The woman is Hillary Clinton. She can still come across as too cautious and Stepfordised, as if she's had a politectomy, but the change in the political weather is gradually making her bolder. In November, she called for a "sea change" in US foreign policy that would include direct dialogue with North Korea, Syria and Iran and a serious US attempt to bring peace between Israel and the Palestinians.

The Middle East always makes optimism hard, but one good sign is coming from Damascus. Bashar al-Assad has made several openings for peace talks with Israel. So far Israel's prime minister, Ehud Olmert, has snubbed all of them - another sign that he is flailing in a job that might simply be beyond his abilities - but domestic pressure to grasp this Syrian olive branch is increasing. And, less than a fortnight ago, Olmert did, at long last, meet the Palestinian president, Mahmoud Abbas. That's something.

Elsewhere, optimists will be heartened by the leftward trend in Latin America, from Nicaragua and Ecuador to Bolivia, Venezuela, Chile and Brazil.
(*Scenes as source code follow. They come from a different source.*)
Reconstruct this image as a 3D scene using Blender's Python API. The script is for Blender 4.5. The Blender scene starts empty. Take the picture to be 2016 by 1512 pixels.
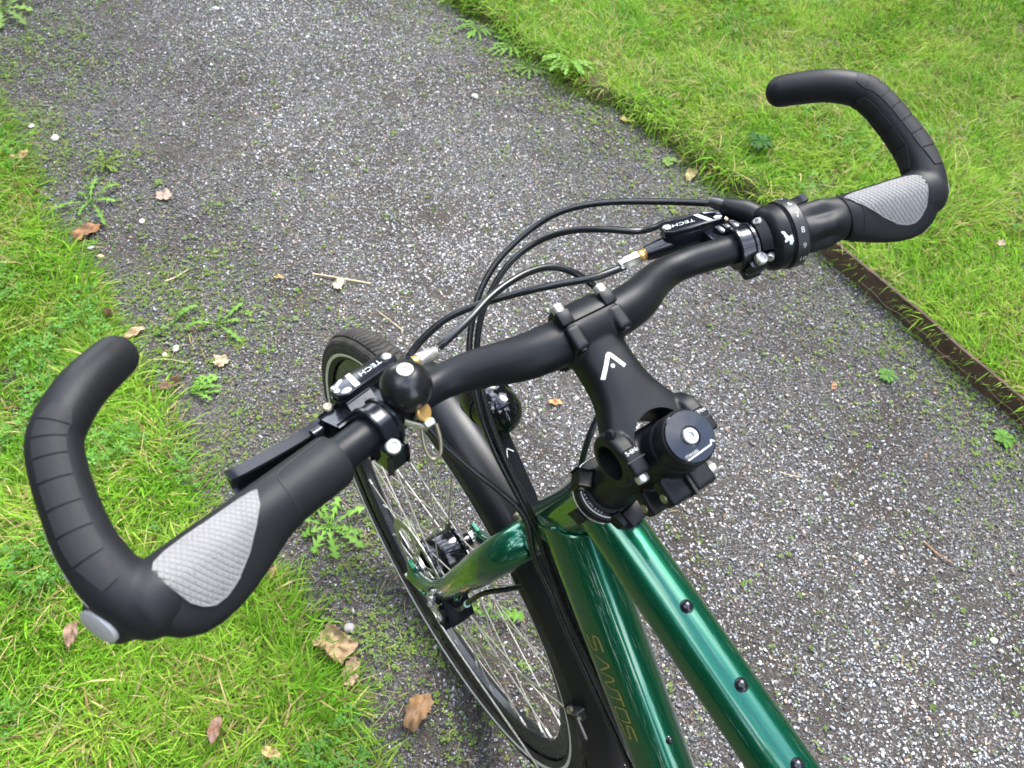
import bpy, bmesh, math, random
import numpy as np
from math import sin, cos, pi, radians, sqrt
from mathutils import Vector, Matrix
from mathutils.bvhtree import BVHTree

SC = bpy.context.scene
COL = SC.collection
random.seed(7)
RNG = np.random.default_rng(11)

# ------------------------------------------------------------------ camera
CAM_POS = np.array([-0.2547, -0.4288, 1.4284])
yaw, pitch, roll = -0.6719, 0.9165, 0.1203
fw = np.array([-sin(yaw) * cos(pitch), cos(yaw) * cos(pitch), -sin(pitch)])
rt = np.array([cos(yaw), sin(yaw), 0.0])
up = np.cross(rt, fw)
rt, up = cos(roll) * rt + sin(roll) * up, -sin(roll) * rt + cos(roll) * up
cam = bpy.data.cameras.new('camera')
cam.sensor_width = 36.0
cam.lens = 1534.9 * 36.0 / 2016.0
cam.clip_start = 0.02
cam.clip_end = 2000.0
cam.dof.use_dof = True
cam.dof.focus_distance = 0.80
cam.dof.aperture_fstop = 13.0
cam_o = bpy.data.objects.new('camera', cam)
COL.objects.link(cam_o)
cam_o.matrix_world = Matrix((
    (rt[0], up[0], -fw[0], CAM_POS[0]), (rt[1], up[1], -fw[1], CAM_POS[1]),
    (rt[2], up[2], -fw[2], CAM_POS[2]), (0, 0, 0, 1)))
SC.camera = cam_o

# ------------------------------------------------------------------ world, sun, exposure
SUN_EL, SUN_AZ = radians(52), radians(62)          # azimuth: clockwise from +Y
world = bpy.data.worlds.new('World')
SC.world = world
world.use_nodes = True
nt = world.node_tree
nt.nodes.clear()
wo = nt.nodes.new('ShaderNodeOutputWorld')
bg = nt.nodes.new('ShaderNodeBackground')
sky = nt.nodes.new('ShaderNodeTexSky')
sky.sky_type = 'NISHITA'
sky.sun_disc = False
sky.sun_elevation = SUN_EL
sky.sun_rotation = SUN_AZ
tc = nt.nodes.new('ShaderNodeTexCoord')
mp = nt.nodes.new('ShaderNodeMapping')
mp.inputs['Scale'].default_value = (1, 1, 2.2)
mp.inputs['Location'].default_value = (3.7, 1.9, 2.2)
nz = nt.nodes.new('ShaderNodeTexNoise')
nz.inputs['Scale'].default_value = 3.4
nz.inputs['Detail'].default_value = 7
nz.inputs['Roughness'].default_value = 0.55
cr = nt.nodes.new('ShaderNodeValToRGB')
cr.color_ramp.elements[0].position = 0.45
cr.color_ramp.elements[1].position = 0.60
mx = nt.nodes.new('ShaderNodeMixRGB')
mx.inputs['Color2'].default_value = (9.5, 9.6, 10.0, 1)
nt.links.new(tc.outputs['Generated'], mp.inputs['Vector'])
nt.links.new(mp.outputs['Vector'], nz.inputs['Vector'])
nt.links.new(nz.outputs['Fac'], cr.inputs['Fac'])
nt.links.new(cr.outputs['Color'], mx.inputs['Fac'])
nt.links.new(sky.outputs['Color'], mx.inputs['Color1'])
nt.links.new(mx.outputs['Color'], bg.inputs['Color'])
bg.inputs['Strength'].default_value = 0.15
nt.links.new(bg.outputs['Background'], wo.inputs['Surface'])

sl = bpy.data.lights.new('sun', 'SUN')
sl.energy = 1.1
sl.angle = radians(28)
sl.color = (1.0, 0.965, 0.90)
sun_o = bpy.data.objects.new('sun', sl)
COL.objects.link(sun_o)
sd = Vector((sin(SUN_AZ) * cos(SUN_EL), cos(SUN_AZ) * cos(SUN_EL), sin(SUN_EL)))
sun_o.rotation_euler = (-sd).to_track_quat('-Z', 'Y').to_euler()
sun_o.location = (3, 2, 6)

SC.view_settings.view_transform = 'Standard'
SC.view_settings.look = 'None'
SC.view_settings.exposure = 2.75
SC.view_settings.gamma = 1.0
SC.view_settings.use_curve_mapping = False
SC.render.engine = 'CYCLES'
SC.cycles.max_bounces = 8
SC.cycles.use_denoising = True

# ------------------------------------------------------------------ materials
def mat(name, color, rough=0.5, metal=0.0, coat=0.0, coat_rough=0.03, spec=0.5, bump=0.0, bscale=400.0,
        vary=0.0, vscale=40.0, rvary=0.0, trans=0.0, bdist=0.001):
    m = bpy.data.materials.new(name)
    m.use_nodes = True
    n = m.node_tree
    b = n.nodes['Principled BSDF']
    b.inputs['Base Color'].default_value = (*color, 1)
    b.inputs['Roughness'].default_value = rough
    b.inputs['Metallic'].default_value = metal
    b.inputs['Coat Weight'].default_value = coat
    b.inputs['Coat Roughness'].default_value = coat_rough
    b.inputs['Specular IOR Level'].default_value = spec
    t = n.nodes.new('ShaderNodeTexCoord')
    if vary or rvary:
        z = n.nodes.new('ShaderNodeTexNoise')
        z.inputs['Scale'].default_value = vscale
        z.inputs['Detail'].default_value = 5
        n.links.new(t.outputs['Object'], z.inputs['Vector'])
        if vary:
            r = n.nodes.new('ShaderNodeMapRange')
            r.inputs['From Min'].default_value = 0.25
            r.inputs['From Max'].default_value = 0.75
            r.inputs['To Min'].default_value = 1 - vary
            r.inputs['To Max'].default_value = 1 + vary
            h = n.nodes.new('ShaderNodeHueSaturation')
            h.inputs['Color'].default_value = (*color, 1)
            n.links.new(z.outputs['Fac'], r.inputs['Value'])
            n.links.new(r.outputs['Result'], h.inputs['Value'])
            n.links.new(h.outputs['Color'], b.inputs['Base Color'])
        if rvary:
            r2 = n.nodes.new('ShaderNodeMapRange')
            r2.inputs['From Min'].default_value = 0.3
            r2.inputs['From Max'].default_value = 0.7
            r2.inputs['To Min'].default_value = max(0.02, rough - rvary)
            r2.inputs['To Max'].default_value = min(1, rough + rvary)
            n.links.new(z.outputs['Fac'], r2.inputs['Value'])
            n.links.new(r2.outputs['Result'], b.inputs['Roughness'])
    if bump:
        z2 = n.nodes.new('ShaderNodeTexNoise')
        z2.inputs['Scale'].default_value = bscale
        z2.inputs['Detail'].default_value = 3
        n.links.new(t.outputs['Object'], z2.inputs['Vector'])
        bp_ = n.nodes.new('ShaderNodeBump')
        bp_.inputs['Strength'].default_value = bump
        bp_.inputs['Distance'].default_value = bdist
        n.links.new(z2.outputs['Fac'], bp_.inputs['Height'])
        n.links.new(bp_.outputs['Normal'], b.inputs['Normal'])
    return m


def vcol_mat(name, rough=0.6, trans=0.0, spec=0.3, bump=0.0, bscale=300):
    """colour from the per-piece attribute 'tint' (each blade, stone or leaf has its own colour)"""
    m = bpy.data.materials.new(name)
    m.use_nodes = True
    n = m.node_tree
    b = n.nodes['Principled BSDF']
    at = n.nodes.new('ShaderNodeAttribute')
    at.attribute_name = 'tint'
    b.inputs['Roughness'].default_value = rough
    b.inputs['Specular IOR Level'].default_value = spec
    n.links.new(at.outputs['Color'], b.inputs['Base Color'])
    if bump:
        t = n.nodes.new('ShaderNodeTexCoord')
        z2 = n.nodes.new('ShaderNodeTexNoise')
        z2.inputs['Scale'].default_value = bscale
        n.links.new(t.outputs['Object'], z2.inputs['Vector'])
        bp_ = n.nodes.new('ShaderNodeBump')
        bp_.inputs['Strength'].default_value = bump
        bp_.inputs['Distance'].default_value = 0.001
        n.links.new(z2.outputs['Fac'], bp_.inputs['Height'])
        n.links.new(bp_.outputs['Normal'], b.inputs['Normal'])
    if trans:
        tr = n.nodes.new('ShaderNodeBsdfTranslucent')
        n.links.new(at.outputs['Color'], tr.inputs['Color'])
        ms = n.nodes.new('ShaderNodeMixShader')
        ms.inputs['Fac'].default_value = trans
        out = n.nodes['Material Output']
        n.links.new(b.outputs['BSDF'], ms.inputs[1])
        n.links.new(tr.outputs['BSDF'], ms.inputs[2])
        n.links.new(ms.outputs['Shader'], out.inputs['Surface'])
    return m


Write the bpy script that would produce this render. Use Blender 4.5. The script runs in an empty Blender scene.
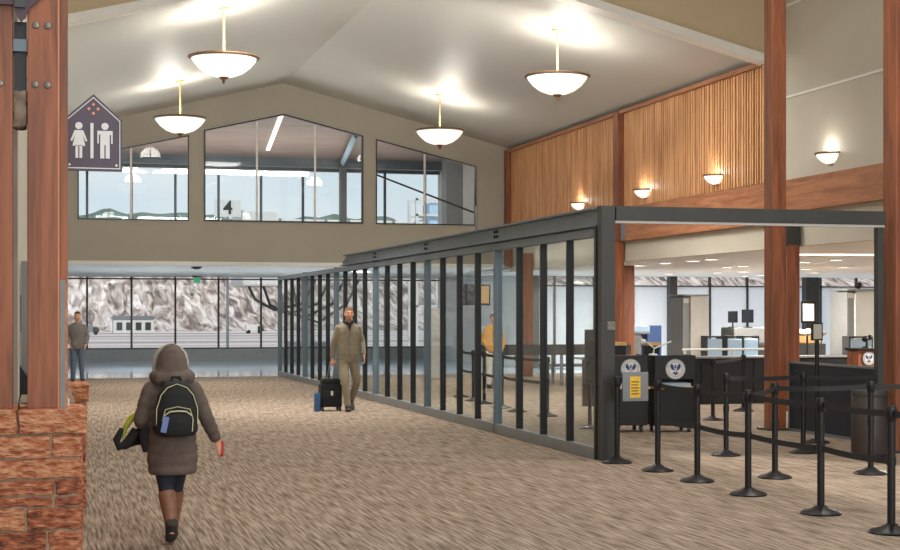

Those governments are not perfect, but they are giving the supranational corporations a jolt. This year could see a peaceful transition of power in Nigeria and, in May, France might elect a Socialist woman as its president. And, according to yesterday's Guardian, a new Indian approach could see the cost of vital drugs slashed, bringing help to those unlucky enough to be both sick and poor.

As for Britain, a new prime minister should at least spare us some of the excesses of the old. Can't see Gordon Brown kissing up to Dubya, or holidaying with a Bee Gee. See, a grumpy thought very nearly surfaced there. But it's gone. There are reasons to be cheerful after all.